Итак, вопреки воле церкви и короны, призывавших не трогать евреев, погромы все равно происходили – их устраивали толпы «мужчин и женщин», «пеших паломников», то есть простолюдинов, никем толком не направляемых, воспламененных проповедями и жаждавших обратить свой праведный гнев на неверных. Альберт Аахенский добавляет, что эти бродяги были «глупы и безумны» и, вообразив, будто некий гусь и некая коза вдохновлены святым духом, сделали их своими предводителями на пути в Иерусалим. Хронист возмущен таким «омерзительным преступлением», но при этом понятно, что поведение этого «сброда» ниже критики и недостойно особого рассмотрения – в отличие от мотивов рыцарей, примкнувших к простолюдинам, а точнее, возглавивших их в еврейских погромах.
Самым могущественным из упомянутых феодалов и, соответственно, главным виновником насилия был граф Эмихо Флонхаймский, чей отряд громил евреев Шпейера, Вормса и Майнца, затем разделился и устроил погромы в Кельне, Трире и Метце, отклонившись тем самым от своего маршрута и застряв в Центральной Европе, вместо того чтобы идти на восток и воевать с сарацинами.
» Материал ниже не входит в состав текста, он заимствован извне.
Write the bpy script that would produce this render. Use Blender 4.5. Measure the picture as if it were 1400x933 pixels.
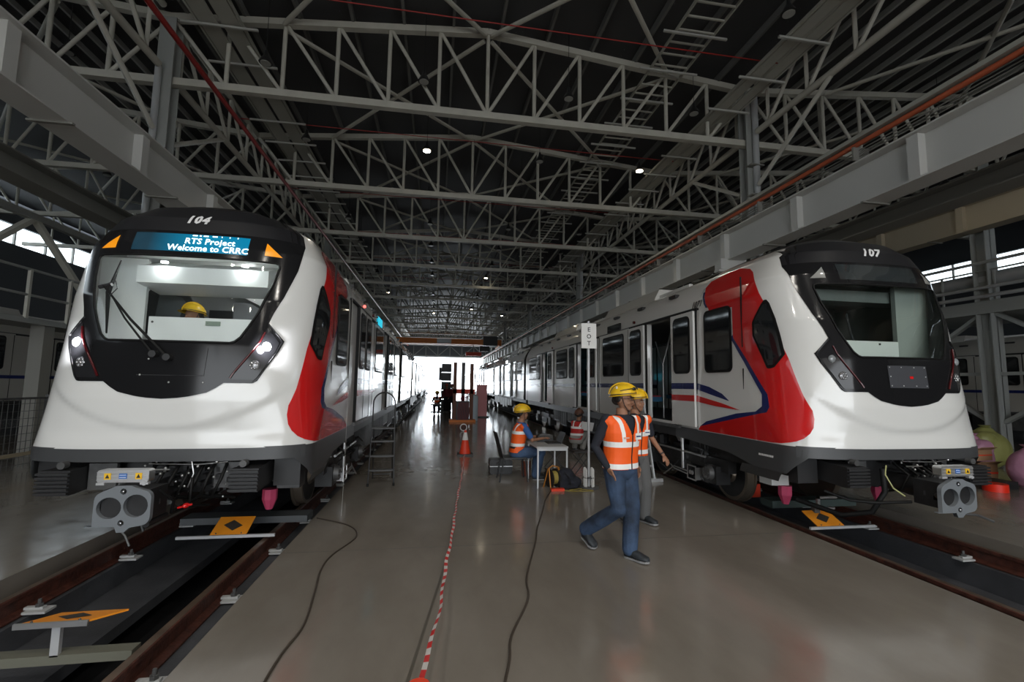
import bpy, bmesh, math, random
from mathutils import Vector, Matrix
random.seed(7)
PI = math.pi
for o in list(bpy.data.objects): bpy.data.objects.remove(o)
S = bpy.context.scene
COL = S.collection

# ---------------------------------------------------------------- camera
CAMH = 1.72
yaw, pit, rol = math.radians(9.2), math.radians(5.53), math.radians(.845)
F = Vector((math.sin(yaw)*math.cos(pit), math.cos(yaw)*math.cos(pit), math.sin(pit)))
Rv = Vector((math.cos(yaw), -math.sin(yaw), 0)); Uv = Rv.cross(F)
R2 = Rv*math.cos(rol)+Uv*math.sin(rol); U2 = Uv*math.cos(rol)-Rv*math.sin(rol)
cd = bpy.data.cameras.new('camera'); cam = bpy.data.objects.new('camera', cd); COL.objects.link(cam)
cam.matrix_world = Matrix(((R2.x, U2.x, -F.x, 0), (R2.y, U2.y, -F.y, 0), (R2.z, U2.z, -F.z, CAMH), (0, 0, 0, 1)))
cd.sensor_width = 36; cd.lens = 36*625/1400; cd.clip_end = 600; cd.clip_start = .05
S.camera = cam

# ---------------------------------------------------------------- world, lights, exposure
W = bpy.data.worlds.new('sky'); S.world = W; W.use_nodes = True
bgn = W.node_tree.nodes['Background']; bgn.inputs[0].default_value = (.86, .93, 1, 1); bgn.inputs[1].default_value = 4.0
S.view_settings.view_transform = 'Standard'; S.view_settings.look = 'None'
S.view_settings.exposure = 0.0; S.view_settings.gamma = 1; S.view_settings.use_curve_mapping = False

def area(name, loc, rot, sx, sy, e, c=(1, 1, 1)):
    l = bpy.data.lights.new(name, 'AREA'); l.shape = 'RECTANGLE'; l.size = sx; l.size_y = sy; l.energy = e; l.color = c
    o = bpy.data.objects.new(name, l); COL.objects.link(o); o.location = loc; o.rotation_euler = rot; return o
# broad lamp added as daylight from an unseen doorway behind the camera
area('added_rear_daylight', (1.0, -14.0, 4.2), (math.radians(88), 0, 0), 22, 7.5, 620, (1, .965, .91))
# daylight through the open doorway at the far end
area('far_doorway_daylight', (1.1, 87.0, 3.6), (math.radians(-90), 0, 0), 15, 6.6, 2600, (.86, .94, 1))

# ---------------------------------------------------------------- materials
MATS = {}
def mat(name, col, rough=.5, metal=0, spec=.5, emit=None, estr=0, noise=0, nscale=6, bump=0, bscale=40, coat=0, rvar=0):
    if name in MATS: return MATS[name]
    m = bpy.data.materials.new(name); m.use_nodes = True; nt = m.node_tree; b = nt.nodes['Principled BSDF']
    b.inputs['Base Color'].default_value = (*col, 1); b.inputs['Roughness'].default_value = rough
    b.inputs['Metallic'].default_value = metal; b.inputs['Specular IOR Level'].default_value = spec
    if coat: b.inputs['Coat Weight'].default_value = coat; b.inputs['Coat Roughness'].default_value = .04
    if emit: b.inputs['Emission Color'].default_value = (*emit, 1); b.inputs['Emission Strength'].default_value = estr
    if noise or rvar:
        tc = nt.nodes.new('ShaderNodeTexCoord'); n = nt.nodes.new('ShaderNodeTexNoise'); n.inputs['Scale'].default_value = nscale
        n.inputs['Detail'].default_value = 5
        nt.links.new(tc.outputs['Object'], n.inputs['Vector'])
        if noise:
            r = nt.nodes.new('ShaderNodeMapRange'); r.inputs['From Min'].default_value = .3; r.inputs['From Max'].default_value = .7
            r.inputs['To Min'].default_value = 1-noise; r.inputs['To Max'].default_value = 1+noise
            mx = nt.nodes.new('ShaderNodeVectorMath'); mx.operation = 'SCALE'; mx.inputs[0].default_value = col
            nt.links.new(n.outputs['Fac'], r.inputs['Value']); nt.links.new(r.outputs[0], mx.inputs['Scale'])
            nt.links.new(mx.outputs[0], b.inputs['Base Color'])
        if rvar:
            r2 = nt.nodes.new('ShaderNodeMapRange'); r2.inputs['From Min'].default_value = .3; r2.inputs['From Max'].default_value = .7
            r2.inputs['To Min'].default_value = max(rough-rvar, .02); r2.inputs['To Max'].default_value = rough+rvar
            nt.links.new(n.outputs['Fac'], r2.inputs['Value']); nt.links.new(r2.outputs[0], b.inputs['Roughness'])
    if bump:
        tc2 = nt.nodes.new('ShaderNodeTexCoord'); n2 = nt.nodes.new('ShaderNodeTexNoise'); n2.inputs['Scale'].default_value = bscale
        n2.inputs['Detail'].default_value = 4
        bp = nt.nodes.new('ShaderNodeBump'); bp.inputs['Strength'].default_value = bump; bp.inputs['Distance'].default_value = .02
        nt.links.new(tc2.outputs['Object'], n2.inputs['Vector']); nt.links.new(n2.outputs['Fac'], bp.inputs['Height'])
        nt.links.new(bp.outputs[0], b.inputs['Normal'])
    MATS[name] = m; return m
def glass_mat(name, tint, gloss, rough=.02):
    m = bpy.data.materials.new(name); m.use_nodes = True; nt = m.node_tree
    for n in list(nt.nodes):
        if n.type != 'OUTPUT_MATERIAL': nt.nodes.remove(n)
    out = nt.nodes['Material Output']; t = nt.nodes.new('ShaderNodeBsdfTransparent'); t.inputs[0].default_value = (*tint, 1)
    g = nt.nodes.new('ShaderNodeBsdfGlossy'); g.inputs['Roughness'].default_value = rough
    fr = nt.nodes.new('ShaderNodeFresnel'); fr.inputs[0].default_value = gloss; mx = nt.nodes.new('ShaderNodeMixShader')
    nt.links.new(fr.outputs[0], mx.inputs[0]); nt.links.new(t.outputs[0], mx.inputs[1]); nt.links.new(g.outputs[0], mx.inputs[2])
    nt.links.new(mx.outputs[0], out.inputs[0]); MATS[name] = m; return m
white = mat('train_white', (.74, .74, .72), .22, coat=.6)
cream = mat('train_cream', (.66, .65, .61), .2, coat=.5)
red = mat('train_red', (.62, .012, .012), .2, coat=.7)
blue = mat('train_blue', (.012, .02, .12), .25, coat=.5)
blackp = mat('train_black', (.012, .012, .013), .13, spec=.3)
blackm = mat('black_matt', (.02, .02, .021), .45)
crownm = mat('crown_black', (.016, .016, .018), .38, spec=.4)
skirtm = mat('skirt_grey', (.06, .062, .065), .38)
rubber = mat('black_rubber', (.006, .006, .006), .6, spec=.25)
under = mat('underframe_black', (.016, .016, .017), .45, noise=.4, nscale=9)
undergrey = mat('underframe_grey', (.10, .10, .10), .45, metal=.3, noise=.3)
steelw = mat('wheel_steel', (.30, .25, .20), .35, metal=.8)
couplerm = mat('coupler_grey', (.17, .185, .20), .45, spec=.4)
silver = mat('aluminium', (.6, .6, .6), .32, metal=.85)
alupaint = mat('silver_paint', (.5, .51, .52), .35, metal=.3)
winglass = mat('window_dark_glass', (.012, .014, .016), .05, spec=.8)
wsglass = glass_mat('windscreen_glass', (.9, .93, .92), 1.35)
wsglass_d = glass_mat('windscreen_glass_tinted', (.82, .86, .84), 1.4)
cabwhite = mat('cab_white', (.72, .74, .73), .5)
cabgrey = mat('cab_grey', (.34, .37, .36), .6)
cabdark = mat('cab_dark', (.03, .032, .033), .5)
truss = mat('truss_cream_steel', (.47, .455, .40), .55, noise=.08, nscale=3)
trussd = mat('bracing_steel', (.22, .215, .195), .6)
beamm = mat('crane_beam_grey', (.58, .575, .55), .5)
colm = mat('column_grey', (.31, .32, .305), .5)
roofm = mat('roof_sheet', (.05, .05, .053), .6)
purl = mat('purlin_steel', (.15, .15, .145), .6)
redpipe = mat('sprinkler_red', (.30, .015, .012), .4)
orangepipe = mat('busbar_orange', (.50, .11, .045), .45)
orangem = mat('crane_orange', (.72, .20, .02), .5)
plate_o = mat('plate_orange', (.85, .30, .02), .45)
trayg = mat('cable_tray', (.38, .375, .33), .5)
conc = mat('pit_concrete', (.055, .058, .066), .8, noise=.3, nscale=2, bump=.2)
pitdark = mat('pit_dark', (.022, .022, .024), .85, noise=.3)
rust = mat('rail_rust', (.07, .022, .014), .55, noise=.5, nscale=14, bump=.3)
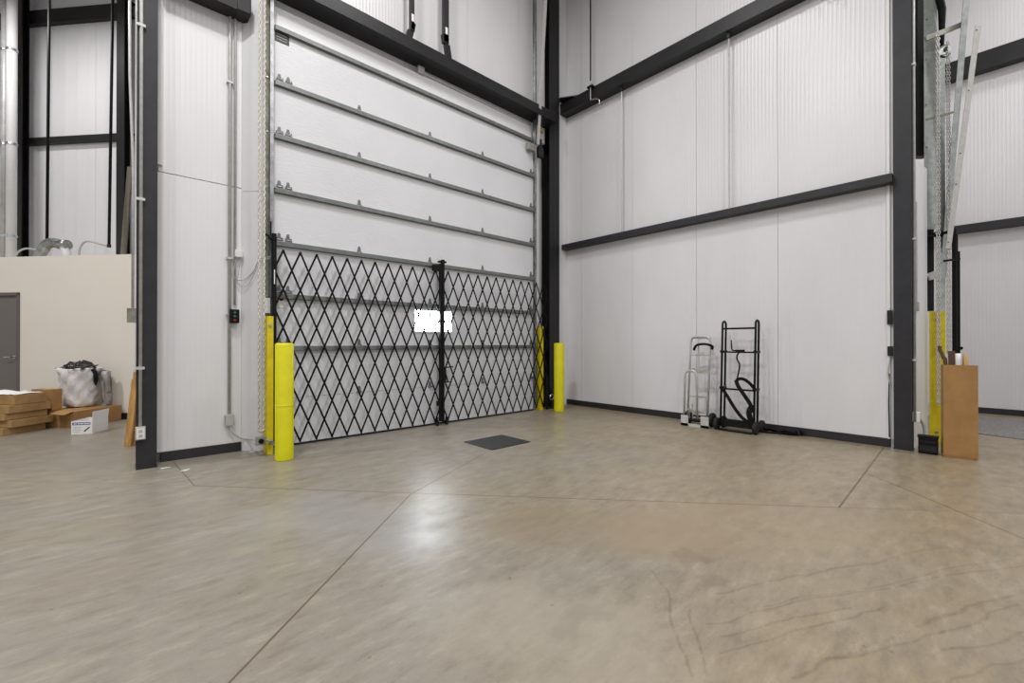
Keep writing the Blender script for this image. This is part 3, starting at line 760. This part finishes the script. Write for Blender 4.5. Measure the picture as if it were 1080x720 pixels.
# ---- door hardware of the next bay, seen edge-on right of the column
D2 = 5.35
gp0, gp1 = at(980.5, 470, 5.35), at(997.5, 470, 5.25)
rz = math.atan2(gp1.y-gp0.y, gp1.x-gp0.x)
guard('wide yellow track guard behind the tall cardboard box', (gp0.x, gp0.y, 0), rz, (gp1-gp0).to_2d().length, .09, 1.585)
def plank2(x0, y0, x1, y1, D0, D1, w, t, nrm): return MB().bar(at(x0, y0, D0), at(x1, y1, D1), w, t, nrm)
fwd = Vector((math.sin(A), math.cos(A), 0)); rt = Vector((math.cos(A), -math.sin(A), 0))
o = at(982.5, 320, 5.47)
t = thing('door_track', 'wide galvanised door track and plates right of the right column', 'door track', (o.x, o.y, 0))
Lc = lambda x, y, D: at(x, y, D)-Vector((o.x, o.y, 0))
def ext(a, b, z): return a+(b-a)*((z-a.z)/(b.z-a.z))
a = Lc(982, 318, 5.47); b = Lc(981, 0, 5.47); MB().bar(Vector((a.x,a.y,2.62)), ext(a, b, TOP-.01), .16, .006, fwd).build('wall_plate', 'galv_light', t)
a = Lc(992, 300, 5.52); b = Lc(992, 0, 5.52); MB().bar(Vector((a.x,a.y,.0)), ext(a, b, 4.95), .11, .006, fwd).build('side_plate', 'galv_light', t)
for y in (20, 62, 110, 155, 190, 230, 290): MB().disc(Lc(977.5, y, 5.46), fwd, .012, .02, 8).build('bolt', 'zinc', t)
a = Lc(978.5, 226, 5.50); b = Lc(978.5, 318, 5.50)
t2 = thing('spring_post', 'black steel post section between the white strip and the galvanised track', 'post', (o.x, o.y, 0))
mb = MB(); mb.bar(Lc(979.5, 226, 5.50), Lc(979.5, 328, 5.50), .085, .05, fwd); mb.build('post', 'black', t2)
MB().bar(Lc(979, 292, 5.46), Lc(988, 289, 5.46), .09, .02, fwd).build('label_plate', 'grey_plastic', t2)
mb = MB(); mb.bar(Lc(977, 249, 5.44), Lc(999, 245, 5.40), .03, .03, (0,0,1)); mb.disc(Lc(990, 247, 5.42), fwd, .05, .03, 12); mb.build('clamp', 'black', t2)
# dark inner column strip
tag(MB().bar(at(970, 166, 5.6), ext(at(970,166,5.6), at(970,0,5.6), TOP-.01), .15, .10, fwd).build('steel_upright', 'black_steel', origin=at(970, 166, 5.6)), 'black steel upright above the white strip right of the right column', 'column')
# inclined lift tracks
a, b = at(994, 292, 5.55), at(1019, 0, 5.2); c_ = ext(a, b, 6.9)
t = thing('inclined_track', 'galvanised inclined lift track with cross braces at right, left of the free strip', 'door track', a)
MB().bar((0,0,0), c_-a, .07, .006, fwd).build('face', 'galv_light', t)
MB().bar(rt*.04+fwd*.03, c_-a+rt*.04+fwd*.03, .06, .006, rt).build('flange', 'galv_light', t)
MB().bar(rt*.07+fwd*.06, c_-a+rt*.07+fwd*.06, .05, .006, fwd).build('back_face', 'galv_light', t)
for (x0,y0,x1,y1) in ((976, 41, 1017, 25), (977, 126, 1005, 118.5)):
    MB().bar(at(x0,y0,5.36)-a, at(x1,y1,5.28)-a, .055 if y0 < 60 else .02, .03, fwd).build('brace', 'galv_old', t)
a, b = at(1000, 262, 5.35), at(1031.5, 27, 5.05)
t = thing('galvanised_strip', 'bright galvanised angle strip leaning free at right, top end visible', 'strip', a)
MB().bar((0,0,0), b-a, .065, .005, fwd).build('face', 'alu_pale', t)
MB().bar(rt*.034+fwd*.02, b-a+rt*.034+fwd*.02, .04, .005, rt).build('flange', 'galv', t)
mb = MB()
for f_ in (.03, .30, .44, .72, .98): 
    c2 = (b-a)*f_; mb.disc(c2-fwd*.004-rt*.012, fwd, .007, .006, 8)
mb.build('bolt_holes', 'black_steel', t)
# chain hoist of the next bay
c = at(990.0, 425, 5.23)
chain('hoist_chain', 'bright steel chain hanging in front of the wide yellow guard', 4.9, (c.x, c.y, c.z), .028, rt, r=.005, pitch=.034)
c = at(1001, 372, 5.42)
chain('hoist_chain', 'bright steel chain hanging beside the black folded gate post', 4.95, (c.x, c.y, c.z), .028, rt, r=.005, pitch=.034)
c = at(995.5, 53, 5.45)
t = thing('chain_pulley', 'steel chain pulley below a black spring shaft at upper right', 'pulley', c)
MB().disc((0,0,0), fwd+rt*.7, .06, .03, 20).build('wheel', 'galv_light', t)
MB().disc(-fwd*.02, fwd+rt*.7, .02, .05, 12).build('hub', 'black_steel', t)
mb = MB().tube([Vector((.02,.02,.06)), at(993.5, 10, 5.45)-c, at(991, 0, 5.45)-c, at(990, -60, 5.45)-c], [.022,.04,.045,.05], 12); mb.build('spring_cover', 'black', t)
MB().tube(arc((0,0,0), .085, -2.2, -.5, rt, (0,0,1), 8), .01, 6).build('guard_bar', 'black_steel', t)
# folded gate posts behind the box
t = thing('folded_gate', 'black folded scissor gate standing behind the tall cardboard box', 'gate', (at(1008, 470, 5.5).x, at(1008, 470, 5.5).y, 0))
o = Vector(t.location)
def vpost(x, y0, D, w, name, tp=None):
    p = at(x, y0, D)-o; MB().box(p.x-w/2, p.x+w/2, p.y-w/2, p.y+w/2, .05, p.z).build(name, 'black', t, bevel=.004)
vpost(1006.3, 241, 5.5, .042, 'end_post'); vpost(1010.6, 265, 5.62, .034, 'lattice_bundle'); vpost(1008.4, 247, 5.60, .034, 'lattice_bundle')
mb = MB(); mb.bar(at(996, 275, 5.42)-o, at(1012, 273, 5.42)-o, .025, .025, (0,0,1)); mb.bar(at(997,246,5.42)-o, at(1006,243,5.45)-o, .02, .02, (0,0,1)); mb.disc(at(1013,367,5.45)-o, fwd, .02, .03, 10)
mb.build('latch', 'black', t)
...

Что двигало графом Флонхаймским? Жажда наживы, считает Альберт Аахенский. Ненависть к евреям, полагают еврейские историки, в том числе и современные. Так, крупный еврейский медиевист Роберт Чейзен называет Эмихо убежденным юдофобом и организатором всех погромов. Другой видный исследователь истории евреев в средневековой Европе Кеннет Стоу предлагает две причины: радикальный идеал «христианского общества», требующий избавиться от всех чуждых элементов, и недовольство многих феодалов своим положением: укрупнение вотчин грозило некрупным баронам вроде Эмихо потерей феода и статуса. Даже Готфрид Бульонский, будучи потомком Карла Великого и рассчитывая стать королем Лотарингии, не преуспел в Европе, почему и отправился на восток, и стал королем Иерусалимским, но с титулом не монарха, а лишь «защитника Гроба Господня». Как эти фрустрации понуждали бить евреев? Стоу объясняет – через метафору: терявшие свои владения бароны примеряли на себя слова французского клирика и тоже историка первого крестового похода Бальдерика Бургулийского: «Разве вы не будете мстить за своего кровного родственника? Насколько же более должны вы отомстить за Господа, которого на ваших глазах поносят и
Еще один возможный мотив – обостренные эсхатологические ожидания, свойственные крестоносцам в целом и Эмихо Флонхаймскому в частности. Слух об этом дошел даже до еврейского автора – Шломо бар Шимшон рассказывает: Эмихо «возглавил орды и сочинил историю, будто апостол Распятого пришел к нему и выжег знак на его плоти, указующий на то, что, когда он [Эмихо] прибудет в греческую Италию, Он сам явится и возложит королевскую корону на его голову, и Эмихо одолеет своих врагов». В этом рассказе о грандиозных планах Эмихо видно сходство со средневековой легендой о «последнем императоре», который восстановит Римскую империю в ее полноте и обратит все народы в христианство, то есть воплотит в реальность идеал «христианского общества», в котором евреям, как и другим иноверцам, места нет. Эта легенда возникла в Византии как реакция на военную экспансию ислама в VII веке, затем была занесена на Запад, где приобрела большую популярность – этот текст сохранился в 140 списках от VIII–XII веков. То ли Бар Шимшон слышал об этой легенде и, примеряя ее на далекую от нормативного благочестия и отнюдь не триумфальную в итоге деятельность Эмихо, смеялся и над гонителем евреев, и над христианскими надеждами, то ли сам Эмихо примерял на себя образ последнего императора, и его амбиции были широко известны.